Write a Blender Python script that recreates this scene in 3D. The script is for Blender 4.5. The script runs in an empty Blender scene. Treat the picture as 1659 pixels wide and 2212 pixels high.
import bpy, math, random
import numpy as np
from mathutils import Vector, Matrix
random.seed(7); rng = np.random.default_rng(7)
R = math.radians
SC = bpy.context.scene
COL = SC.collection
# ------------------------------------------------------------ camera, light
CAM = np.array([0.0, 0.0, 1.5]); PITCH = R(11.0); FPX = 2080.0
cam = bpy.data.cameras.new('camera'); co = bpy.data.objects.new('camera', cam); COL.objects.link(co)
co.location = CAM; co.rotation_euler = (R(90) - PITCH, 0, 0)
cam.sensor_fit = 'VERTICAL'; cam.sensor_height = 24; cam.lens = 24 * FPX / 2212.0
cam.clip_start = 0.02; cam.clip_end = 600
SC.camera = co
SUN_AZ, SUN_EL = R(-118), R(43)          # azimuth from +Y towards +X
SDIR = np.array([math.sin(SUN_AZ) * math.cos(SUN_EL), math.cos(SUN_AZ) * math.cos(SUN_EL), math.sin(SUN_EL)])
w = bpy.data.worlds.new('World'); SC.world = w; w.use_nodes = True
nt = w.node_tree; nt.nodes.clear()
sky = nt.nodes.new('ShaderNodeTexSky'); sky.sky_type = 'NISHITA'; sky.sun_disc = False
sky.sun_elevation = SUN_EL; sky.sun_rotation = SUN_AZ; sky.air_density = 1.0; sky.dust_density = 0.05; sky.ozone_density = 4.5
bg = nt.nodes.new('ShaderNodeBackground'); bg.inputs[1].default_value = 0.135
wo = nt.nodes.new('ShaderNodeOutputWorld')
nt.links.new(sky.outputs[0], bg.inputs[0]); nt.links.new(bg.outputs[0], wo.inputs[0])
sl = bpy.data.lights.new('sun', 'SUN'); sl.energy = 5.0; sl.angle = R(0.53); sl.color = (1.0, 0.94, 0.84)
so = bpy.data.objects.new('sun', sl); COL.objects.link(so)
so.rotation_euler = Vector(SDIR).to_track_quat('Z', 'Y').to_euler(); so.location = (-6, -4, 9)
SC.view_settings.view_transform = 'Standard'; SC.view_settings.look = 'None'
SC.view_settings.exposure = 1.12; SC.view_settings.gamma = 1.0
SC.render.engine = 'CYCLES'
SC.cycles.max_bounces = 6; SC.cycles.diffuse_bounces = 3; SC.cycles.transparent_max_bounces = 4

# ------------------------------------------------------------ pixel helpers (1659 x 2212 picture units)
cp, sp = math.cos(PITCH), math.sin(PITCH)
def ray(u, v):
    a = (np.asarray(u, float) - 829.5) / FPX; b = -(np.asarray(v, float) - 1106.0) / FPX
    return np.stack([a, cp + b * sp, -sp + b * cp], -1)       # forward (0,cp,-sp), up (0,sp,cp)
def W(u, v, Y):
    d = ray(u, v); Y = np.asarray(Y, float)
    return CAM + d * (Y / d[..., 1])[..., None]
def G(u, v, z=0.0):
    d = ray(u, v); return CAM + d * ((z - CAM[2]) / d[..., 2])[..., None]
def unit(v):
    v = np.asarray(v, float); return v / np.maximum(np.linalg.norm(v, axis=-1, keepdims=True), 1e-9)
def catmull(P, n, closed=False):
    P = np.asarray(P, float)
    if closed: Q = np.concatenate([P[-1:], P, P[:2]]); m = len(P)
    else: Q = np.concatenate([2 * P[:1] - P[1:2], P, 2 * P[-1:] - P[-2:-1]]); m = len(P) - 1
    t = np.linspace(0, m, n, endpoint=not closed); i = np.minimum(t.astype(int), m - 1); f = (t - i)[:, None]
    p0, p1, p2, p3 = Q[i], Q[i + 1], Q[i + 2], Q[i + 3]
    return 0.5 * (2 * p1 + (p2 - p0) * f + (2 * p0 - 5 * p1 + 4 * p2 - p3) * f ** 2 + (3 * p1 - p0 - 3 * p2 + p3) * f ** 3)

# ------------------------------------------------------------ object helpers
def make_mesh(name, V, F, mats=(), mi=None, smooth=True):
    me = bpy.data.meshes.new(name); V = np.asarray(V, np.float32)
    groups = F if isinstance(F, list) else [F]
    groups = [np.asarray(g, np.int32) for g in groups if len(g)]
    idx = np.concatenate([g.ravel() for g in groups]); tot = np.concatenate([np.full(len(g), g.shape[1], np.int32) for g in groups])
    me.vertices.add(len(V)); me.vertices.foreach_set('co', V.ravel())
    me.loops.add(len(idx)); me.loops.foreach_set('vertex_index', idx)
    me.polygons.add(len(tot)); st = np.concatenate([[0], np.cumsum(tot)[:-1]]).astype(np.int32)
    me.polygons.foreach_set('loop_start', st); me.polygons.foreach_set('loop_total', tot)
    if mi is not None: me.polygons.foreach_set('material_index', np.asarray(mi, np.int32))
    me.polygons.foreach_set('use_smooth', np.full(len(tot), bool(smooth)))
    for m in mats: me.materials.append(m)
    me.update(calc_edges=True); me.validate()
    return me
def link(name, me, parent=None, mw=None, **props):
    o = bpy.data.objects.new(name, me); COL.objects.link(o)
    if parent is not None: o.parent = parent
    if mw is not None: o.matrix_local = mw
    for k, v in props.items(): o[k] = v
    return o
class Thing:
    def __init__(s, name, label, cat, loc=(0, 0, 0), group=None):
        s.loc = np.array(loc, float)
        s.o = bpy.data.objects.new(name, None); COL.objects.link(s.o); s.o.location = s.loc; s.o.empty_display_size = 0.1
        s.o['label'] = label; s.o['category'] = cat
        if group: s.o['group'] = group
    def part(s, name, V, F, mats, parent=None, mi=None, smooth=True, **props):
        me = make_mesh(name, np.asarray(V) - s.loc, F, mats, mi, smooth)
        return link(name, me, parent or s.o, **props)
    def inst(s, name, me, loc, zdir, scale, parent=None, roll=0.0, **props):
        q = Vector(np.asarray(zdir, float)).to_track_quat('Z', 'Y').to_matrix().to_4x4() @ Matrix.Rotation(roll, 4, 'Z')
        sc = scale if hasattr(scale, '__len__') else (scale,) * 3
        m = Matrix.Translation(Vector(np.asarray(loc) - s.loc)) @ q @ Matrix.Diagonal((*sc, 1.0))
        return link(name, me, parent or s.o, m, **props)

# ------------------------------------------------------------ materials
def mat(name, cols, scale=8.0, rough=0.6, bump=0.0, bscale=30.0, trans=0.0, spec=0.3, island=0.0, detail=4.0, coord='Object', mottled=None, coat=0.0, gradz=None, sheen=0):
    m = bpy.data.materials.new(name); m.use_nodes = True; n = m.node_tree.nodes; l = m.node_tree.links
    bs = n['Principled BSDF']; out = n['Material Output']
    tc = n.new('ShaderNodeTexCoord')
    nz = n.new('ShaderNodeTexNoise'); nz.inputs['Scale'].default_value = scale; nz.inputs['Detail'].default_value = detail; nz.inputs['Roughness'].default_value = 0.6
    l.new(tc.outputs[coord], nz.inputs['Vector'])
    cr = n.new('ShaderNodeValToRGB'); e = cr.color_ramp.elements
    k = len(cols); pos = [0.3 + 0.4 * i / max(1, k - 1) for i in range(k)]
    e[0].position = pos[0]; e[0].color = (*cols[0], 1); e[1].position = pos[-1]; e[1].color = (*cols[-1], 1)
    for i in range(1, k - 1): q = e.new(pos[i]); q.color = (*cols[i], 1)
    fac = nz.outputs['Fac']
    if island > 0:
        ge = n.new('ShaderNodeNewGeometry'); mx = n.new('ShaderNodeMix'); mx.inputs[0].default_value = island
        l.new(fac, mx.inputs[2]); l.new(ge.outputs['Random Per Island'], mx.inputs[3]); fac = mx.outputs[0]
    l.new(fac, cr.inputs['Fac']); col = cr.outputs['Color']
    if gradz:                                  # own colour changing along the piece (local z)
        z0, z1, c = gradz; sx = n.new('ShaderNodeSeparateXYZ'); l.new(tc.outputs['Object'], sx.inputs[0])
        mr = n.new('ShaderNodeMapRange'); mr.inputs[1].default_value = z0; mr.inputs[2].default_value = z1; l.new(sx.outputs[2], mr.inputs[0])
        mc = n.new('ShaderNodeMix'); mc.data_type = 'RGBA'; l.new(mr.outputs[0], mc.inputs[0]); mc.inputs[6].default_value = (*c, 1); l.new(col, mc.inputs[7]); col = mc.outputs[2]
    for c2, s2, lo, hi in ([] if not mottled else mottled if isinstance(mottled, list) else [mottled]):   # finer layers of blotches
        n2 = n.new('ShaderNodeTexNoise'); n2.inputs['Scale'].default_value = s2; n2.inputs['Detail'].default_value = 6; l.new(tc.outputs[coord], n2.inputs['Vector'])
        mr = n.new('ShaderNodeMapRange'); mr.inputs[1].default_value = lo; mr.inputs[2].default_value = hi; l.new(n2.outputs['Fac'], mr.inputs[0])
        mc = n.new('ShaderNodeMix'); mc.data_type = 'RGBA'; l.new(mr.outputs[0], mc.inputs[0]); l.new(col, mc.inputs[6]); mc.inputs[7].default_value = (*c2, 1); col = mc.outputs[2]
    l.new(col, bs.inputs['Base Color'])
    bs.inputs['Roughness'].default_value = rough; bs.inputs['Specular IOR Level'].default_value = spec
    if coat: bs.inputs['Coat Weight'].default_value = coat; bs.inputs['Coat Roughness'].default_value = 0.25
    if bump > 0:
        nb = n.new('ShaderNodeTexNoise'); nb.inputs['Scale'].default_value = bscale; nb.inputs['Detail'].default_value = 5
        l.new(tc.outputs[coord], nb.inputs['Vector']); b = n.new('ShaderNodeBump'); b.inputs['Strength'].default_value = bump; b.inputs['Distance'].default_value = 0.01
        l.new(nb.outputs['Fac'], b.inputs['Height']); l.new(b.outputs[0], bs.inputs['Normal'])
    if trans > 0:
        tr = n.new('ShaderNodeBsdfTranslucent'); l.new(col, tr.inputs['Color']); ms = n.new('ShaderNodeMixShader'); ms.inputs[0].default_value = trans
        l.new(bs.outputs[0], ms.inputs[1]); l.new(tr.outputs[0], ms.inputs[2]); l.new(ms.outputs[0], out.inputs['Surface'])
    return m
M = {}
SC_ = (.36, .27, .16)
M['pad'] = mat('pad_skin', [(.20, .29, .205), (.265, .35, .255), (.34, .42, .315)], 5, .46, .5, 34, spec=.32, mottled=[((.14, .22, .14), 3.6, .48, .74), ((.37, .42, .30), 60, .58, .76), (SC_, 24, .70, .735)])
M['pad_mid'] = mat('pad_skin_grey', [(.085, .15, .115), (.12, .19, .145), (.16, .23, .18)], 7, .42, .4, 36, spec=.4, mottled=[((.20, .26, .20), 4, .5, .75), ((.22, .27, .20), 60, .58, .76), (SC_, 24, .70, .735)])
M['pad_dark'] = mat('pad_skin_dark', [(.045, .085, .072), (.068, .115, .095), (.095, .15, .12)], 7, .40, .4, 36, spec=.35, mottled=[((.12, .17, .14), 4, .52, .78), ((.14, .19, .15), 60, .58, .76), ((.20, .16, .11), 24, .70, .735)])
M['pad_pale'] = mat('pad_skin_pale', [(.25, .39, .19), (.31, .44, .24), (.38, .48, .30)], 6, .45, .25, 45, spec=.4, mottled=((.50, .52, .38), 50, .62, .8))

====

Direction: State how many lines include the string "picture", and nothing more.

The result: 2